Пропагандистское значение таких побегов для Запада, разумеется, велико; неудивительно, что Советы и их сателлиты всячески пытаются не допускать их и жестоко карают тех перебежчиков, до которых им удается добраться. Советы не останавливаются перед похищением и убийством перебежчиков — из чувства мести или просто, чтобы заставить их замолчать. Однако после того, как побег становится достоянием гласности, перебежчик приобретает определенную степень неприкосновенности, поскольку его гибель или таинственное исчезновение породили бы новую шумиху, чего Советы стараются избегать.
Перебежчики бывают разные, но для разведывательных служб особый интерес представляют те, кто сам служил в разведке страны, которую покинул. Когда офицер разведки из враждебного Западу государства оказывается в западной стране и просит убежища, ему определенно уготован теплый прием, поскольку он приносит с собой большое количество информации — если не в виде документов, то хотя бы в собственной голове.
Естественно, не все бегут в одну сторону. И на Западе много своих берджессов и маклинов.
В приводимых отрывках описаны решающие моменты, когда перебежчик только принял решение порвать со своим государством и ищет контактов с теми, кто, как он надеется, примут его и дадут защиту.
Игорь Гузенко
15. Шифровальщик,
которому не хотели верить
Из книги «Железный занавес»
Тем не по сезону жарким, душным вечером я брел обратно в помещение военного атташе. Но вспотел я отнюдь не из-за погоды. Этот вечер стал поворотным пунктом в моей жизни и в жизни моей семьи — от советского рабства к жизни в свободном мире. Я решился уйти после внезапного приказа полковника Заботина передать расшифровку телеграмм лейтенанту Кулакову, который впредь должен был работать под моим надзором. Тем самым Заботин хотел подготовить квалифицированного шифровальщика после моего отъезда.
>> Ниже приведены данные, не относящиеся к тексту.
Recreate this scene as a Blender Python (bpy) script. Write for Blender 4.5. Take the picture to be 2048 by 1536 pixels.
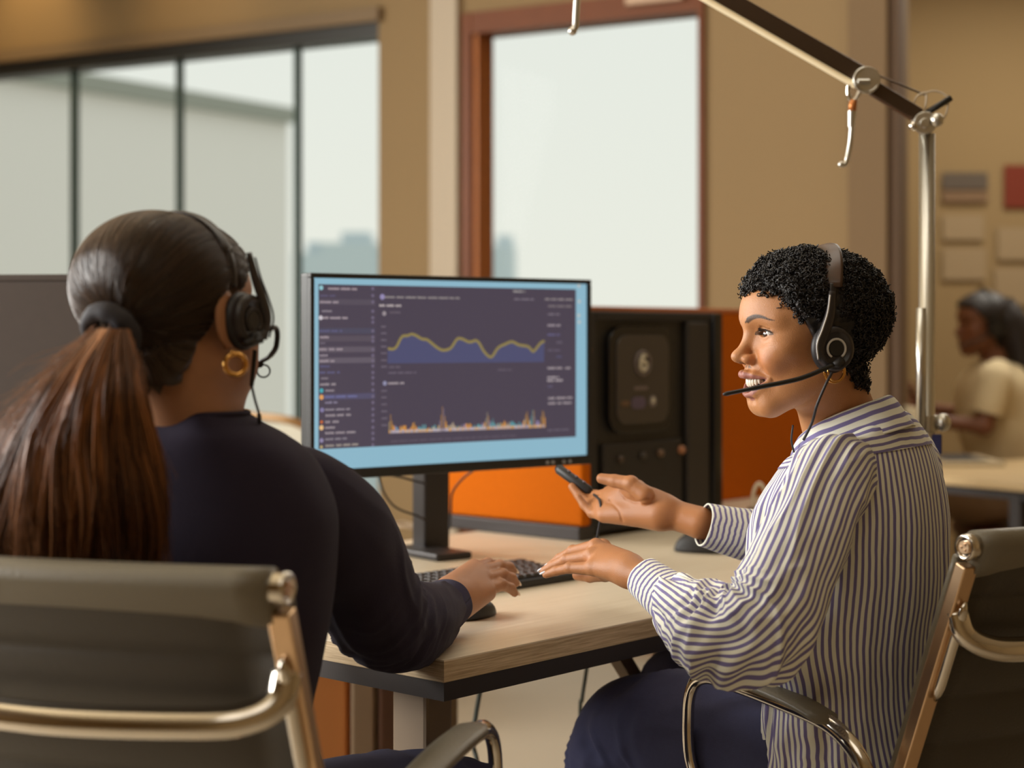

Я не герой. Природа не многим позволяет выступать в тоге и на котурнах. Я родился обычным маленьким человеком в России. Никогда не был выдающимся спортсменом. Успехи мои были ограничены учебой. Меня никогда не привлекала жизнь, полная опасностей, к романтическим приключениям я относился с иронией. Но в тог вечер 5 сентября 1945 года на долгом пути с Сомерсет-стрит на Рейндж-роуд я был как никогда близок к тому, чтобы стать героем.
Я отчетливо сознавал, что этот вечер для меня может быть последним на земле. Один неверный шаг мог привести к полному провалу наших планов, и я вполне понимал, что НКВД следит за мной уже довольно долго. Не исключено, что внезапно установленная Заботиным отсрочка — это расставленная западня. Само мое существование приносится в жертву вездесущему и мстительному НКВД.
Был, конечно, куда более легкий и безопасный выход, чем возвращение к рабочему столу за этими документами. Но мне как-то удалось заставить себя следовать тем путем, который мы наметили с Анной. Будь что будет, а я это сделаю.
Я возьму документы сейчас или никогда.
Мы с Анной давно решили, что мне необходимо бежать в рабочий день, хотя лучше всего было бы в субботу вечером — тогда меня не хватятся до утра понедельника. Но газетные редакции в субботу вечером закрыты, а мы решили, что с документами и собственным рассказом я должен обратиться в газеты.
Нам не пришло в голову идти в полицию. Такая идея не может посетить человека, имевшего дело с НКВД. Я был уверен, что здешняя полиция немедленно выдаст нас советскому посольству. В то же время мы были поражены свободой и бесстрашием канадской прессы.